**TASK INSTRUCTIONS:**
Keep to the lines between the one holding "Model this scene" and the one holding "return tuple(((v /", inclusive, and write them out exactly.

**THE RECORDS:**
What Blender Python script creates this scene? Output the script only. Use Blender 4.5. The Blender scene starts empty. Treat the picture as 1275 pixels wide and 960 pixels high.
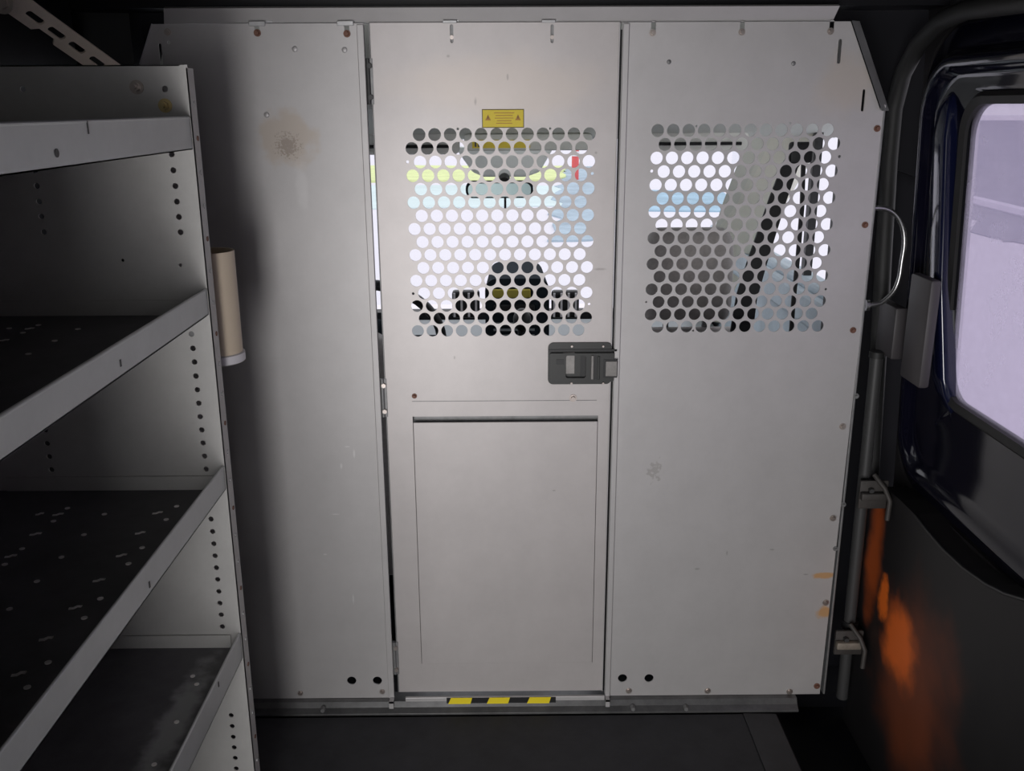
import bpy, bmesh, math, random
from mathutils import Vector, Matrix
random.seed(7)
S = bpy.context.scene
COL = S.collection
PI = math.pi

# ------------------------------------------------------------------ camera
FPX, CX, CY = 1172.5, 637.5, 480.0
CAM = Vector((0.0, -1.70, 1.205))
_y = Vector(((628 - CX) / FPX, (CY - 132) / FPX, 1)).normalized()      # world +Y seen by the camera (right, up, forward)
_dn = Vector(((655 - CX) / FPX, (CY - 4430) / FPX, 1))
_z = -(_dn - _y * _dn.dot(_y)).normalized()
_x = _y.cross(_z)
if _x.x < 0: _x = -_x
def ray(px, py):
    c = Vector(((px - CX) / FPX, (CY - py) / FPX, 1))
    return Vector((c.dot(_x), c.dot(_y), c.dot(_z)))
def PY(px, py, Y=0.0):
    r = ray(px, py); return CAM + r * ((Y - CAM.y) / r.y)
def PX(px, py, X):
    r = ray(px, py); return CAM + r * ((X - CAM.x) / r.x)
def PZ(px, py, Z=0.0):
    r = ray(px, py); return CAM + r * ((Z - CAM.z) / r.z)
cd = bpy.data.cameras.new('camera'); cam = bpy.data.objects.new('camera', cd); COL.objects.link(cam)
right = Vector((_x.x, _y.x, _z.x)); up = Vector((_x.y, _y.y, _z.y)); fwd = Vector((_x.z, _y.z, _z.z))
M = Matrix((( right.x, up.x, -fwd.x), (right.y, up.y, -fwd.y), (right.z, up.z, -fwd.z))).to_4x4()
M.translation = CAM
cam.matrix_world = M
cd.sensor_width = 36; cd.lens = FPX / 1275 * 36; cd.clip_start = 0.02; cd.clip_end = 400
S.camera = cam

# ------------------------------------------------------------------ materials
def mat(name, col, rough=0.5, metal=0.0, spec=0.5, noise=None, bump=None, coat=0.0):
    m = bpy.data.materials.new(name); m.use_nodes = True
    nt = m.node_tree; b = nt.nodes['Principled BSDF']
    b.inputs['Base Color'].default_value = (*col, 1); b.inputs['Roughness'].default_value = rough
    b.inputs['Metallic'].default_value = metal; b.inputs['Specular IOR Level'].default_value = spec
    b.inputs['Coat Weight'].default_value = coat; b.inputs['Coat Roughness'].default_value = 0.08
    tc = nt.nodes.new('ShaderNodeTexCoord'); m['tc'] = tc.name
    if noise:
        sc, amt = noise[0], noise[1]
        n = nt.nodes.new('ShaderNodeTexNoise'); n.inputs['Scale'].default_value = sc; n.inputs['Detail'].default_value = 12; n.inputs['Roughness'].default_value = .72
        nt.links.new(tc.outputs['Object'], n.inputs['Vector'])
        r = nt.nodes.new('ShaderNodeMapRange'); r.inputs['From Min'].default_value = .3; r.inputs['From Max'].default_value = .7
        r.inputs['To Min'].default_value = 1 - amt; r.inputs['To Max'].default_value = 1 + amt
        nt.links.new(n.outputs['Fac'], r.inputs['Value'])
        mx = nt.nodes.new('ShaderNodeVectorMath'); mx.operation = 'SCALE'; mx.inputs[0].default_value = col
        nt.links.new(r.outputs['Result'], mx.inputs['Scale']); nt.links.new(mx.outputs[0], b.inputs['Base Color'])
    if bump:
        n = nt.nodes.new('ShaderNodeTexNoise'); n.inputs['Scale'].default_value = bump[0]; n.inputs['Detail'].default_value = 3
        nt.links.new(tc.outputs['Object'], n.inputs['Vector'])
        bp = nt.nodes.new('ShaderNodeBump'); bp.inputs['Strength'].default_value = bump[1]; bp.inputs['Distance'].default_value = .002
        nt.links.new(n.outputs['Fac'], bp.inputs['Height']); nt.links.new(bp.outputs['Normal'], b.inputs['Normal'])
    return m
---
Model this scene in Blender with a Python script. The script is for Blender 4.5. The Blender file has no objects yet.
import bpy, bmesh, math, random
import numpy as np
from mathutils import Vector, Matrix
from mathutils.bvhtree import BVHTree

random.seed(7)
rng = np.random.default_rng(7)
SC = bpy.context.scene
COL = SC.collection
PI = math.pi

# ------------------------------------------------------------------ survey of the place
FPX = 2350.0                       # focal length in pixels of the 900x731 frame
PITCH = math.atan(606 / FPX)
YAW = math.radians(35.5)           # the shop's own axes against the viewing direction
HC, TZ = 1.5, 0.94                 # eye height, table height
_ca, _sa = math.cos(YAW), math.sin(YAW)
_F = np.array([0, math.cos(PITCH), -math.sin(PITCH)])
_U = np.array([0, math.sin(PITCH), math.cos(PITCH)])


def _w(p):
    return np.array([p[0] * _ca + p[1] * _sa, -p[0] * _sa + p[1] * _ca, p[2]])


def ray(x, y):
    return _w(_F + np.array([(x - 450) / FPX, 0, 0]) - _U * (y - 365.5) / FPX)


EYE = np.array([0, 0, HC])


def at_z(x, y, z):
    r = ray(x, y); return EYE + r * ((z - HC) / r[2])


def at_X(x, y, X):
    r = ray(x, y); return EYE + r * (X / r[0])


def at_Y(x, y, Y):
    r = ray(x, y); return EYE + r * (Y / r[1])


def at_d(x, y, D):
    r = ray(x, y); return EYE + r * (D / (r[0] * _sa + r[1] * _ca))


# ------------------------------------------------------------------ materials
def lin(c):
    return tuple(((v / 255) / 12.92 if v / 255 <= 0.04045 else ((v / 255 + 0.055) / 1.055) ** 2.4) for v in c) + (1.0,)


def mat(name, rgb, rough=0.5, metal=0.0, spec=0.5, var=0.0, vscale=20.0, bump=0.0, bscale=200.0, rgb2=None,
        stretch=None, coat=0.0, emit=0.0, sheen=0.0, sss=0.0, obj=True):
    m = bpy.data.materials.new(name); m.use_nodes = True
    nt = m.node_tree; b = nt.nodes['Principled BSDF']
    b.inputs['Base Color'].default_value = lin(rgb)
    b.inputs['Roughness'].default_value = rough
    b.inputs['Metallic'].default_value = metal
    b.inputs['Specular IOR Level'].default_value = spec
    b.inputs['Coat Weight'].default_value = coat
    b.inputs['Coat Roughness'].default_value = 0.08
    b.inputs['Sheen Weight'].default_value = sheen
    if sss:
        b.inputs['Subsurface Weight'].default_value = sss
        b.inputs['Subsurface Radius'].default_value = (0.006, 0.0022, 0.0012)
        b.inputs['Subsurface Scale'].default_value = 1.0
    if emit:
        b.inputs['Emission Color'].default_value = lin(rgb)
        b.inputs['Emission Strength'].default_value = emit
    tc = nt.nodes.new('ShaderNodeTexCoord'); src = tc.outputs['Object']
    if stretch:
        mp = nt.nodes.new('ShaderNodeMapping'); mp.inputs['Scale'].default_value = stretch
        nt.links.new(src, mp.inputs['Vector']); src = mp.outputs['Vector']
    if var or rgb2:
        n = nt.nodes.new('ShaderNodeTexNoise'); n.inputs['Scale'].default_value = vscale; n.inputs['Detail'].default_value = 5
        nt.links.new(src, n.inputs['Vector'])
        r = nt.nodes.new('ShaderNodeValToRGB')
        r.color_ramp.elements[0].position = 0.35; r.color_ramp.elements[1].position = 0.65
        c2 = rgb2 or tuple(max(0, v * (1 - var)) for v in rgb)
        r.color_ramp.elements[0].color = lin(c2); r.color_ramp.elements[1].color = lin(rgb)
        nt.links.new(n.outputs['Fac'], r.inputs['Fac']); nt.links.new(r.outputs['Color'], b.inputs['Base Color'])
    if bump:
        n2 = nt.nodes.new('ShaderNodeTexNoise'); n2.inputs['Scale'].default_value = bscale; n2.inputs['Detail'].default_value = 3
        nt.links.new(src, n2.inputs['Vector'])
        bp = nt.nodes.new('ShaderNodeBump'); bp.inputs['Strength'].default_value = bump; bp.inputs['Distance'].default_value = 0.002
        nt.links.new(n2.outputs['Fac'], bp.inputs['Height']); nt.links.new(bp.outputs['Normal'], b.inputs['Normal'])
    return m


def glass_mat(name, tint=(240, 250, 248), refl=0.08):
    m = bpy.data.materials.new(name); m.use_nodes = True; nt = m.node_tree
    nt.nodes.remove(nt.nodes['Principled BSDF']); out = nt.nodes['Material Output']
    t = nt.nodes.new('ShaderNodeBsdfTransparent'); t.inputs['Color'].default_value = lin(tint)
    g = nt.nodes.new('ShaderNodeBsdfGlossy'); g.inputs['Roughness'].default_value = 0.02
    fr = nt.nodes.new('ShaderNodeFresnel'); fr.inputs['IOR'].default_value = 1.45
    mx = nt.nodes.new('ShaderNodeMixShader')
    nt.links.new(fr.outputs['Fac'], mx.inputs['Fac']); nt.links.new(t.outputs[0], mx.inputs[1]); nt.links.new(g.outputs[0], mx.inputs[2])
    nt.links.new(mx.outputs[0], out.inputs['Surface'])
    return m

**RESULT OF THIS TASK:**
Model this scene in Blender with a Python script. The script is for Blender 4.5. The Blender file has no objects yet.
import bpy, bmesh, math, random
import numpy as np
from mathutils import Vector, Matrix
from mathutils.bvhtree import BVHTree

random.seed(7)
rng = np.random.default_rng(7)
SC = bpy.context.scene
COL = SC.collection
PI = math.pi

# ------------------------------------------------------------------ survey of the place
FPX = 2350.0                       # focal length in pixels of the 900x731 frame
PITCH = math.atan(606 / FPX)
YAW = math.radians(35.5)           # the shop's own axes against the viewing direction
HC, TZ = 1.5, 0.94                 # eye height, table height
_ca, _sa = math.cos(YAW), math.sin(YAW)
_F = np.array([0, math.cos(PITCH), -math.sin(PITCH)])
_U = np.array([0, math.sin(PITCH), math.cos(PITCH)])


def _w(p):
    return np.array([p[0] * _ca + p[1] * _sa, -p[0] * _sa + p[1] * _ca, p[2]])


def ray(x, y):
    return _w(_F + np.array([(x - 450) / FPX, 0, 0]) - _U * (y - 365.5) / FPX)


EYE = np.array([0, 0, HC])


def at_z(x, y, z):
    r = ray(x, y); return EYE + r * ((z - HC) / r[2])


def at_X(x, y, X):
    r = ray(x, y); return EYE + r * (X / r[0])


def at_Y(x, y, Y):
    r = ray(x, y); return EYE + r * (Y / r[1])


def at_d(x, y, D):
    r = ray(x, y); return EYE + r * (D / (r[0] * _sa + r[1] * _ca))


# ------------------------------------------------------------------ materials
def lin(c):
    return tuple(((v / 255) / 12.92 if v / 255 <= 0.04045 else ((v / 255 + 0.055) / 1.055) ** 2.4) for v in c) + (1.0,)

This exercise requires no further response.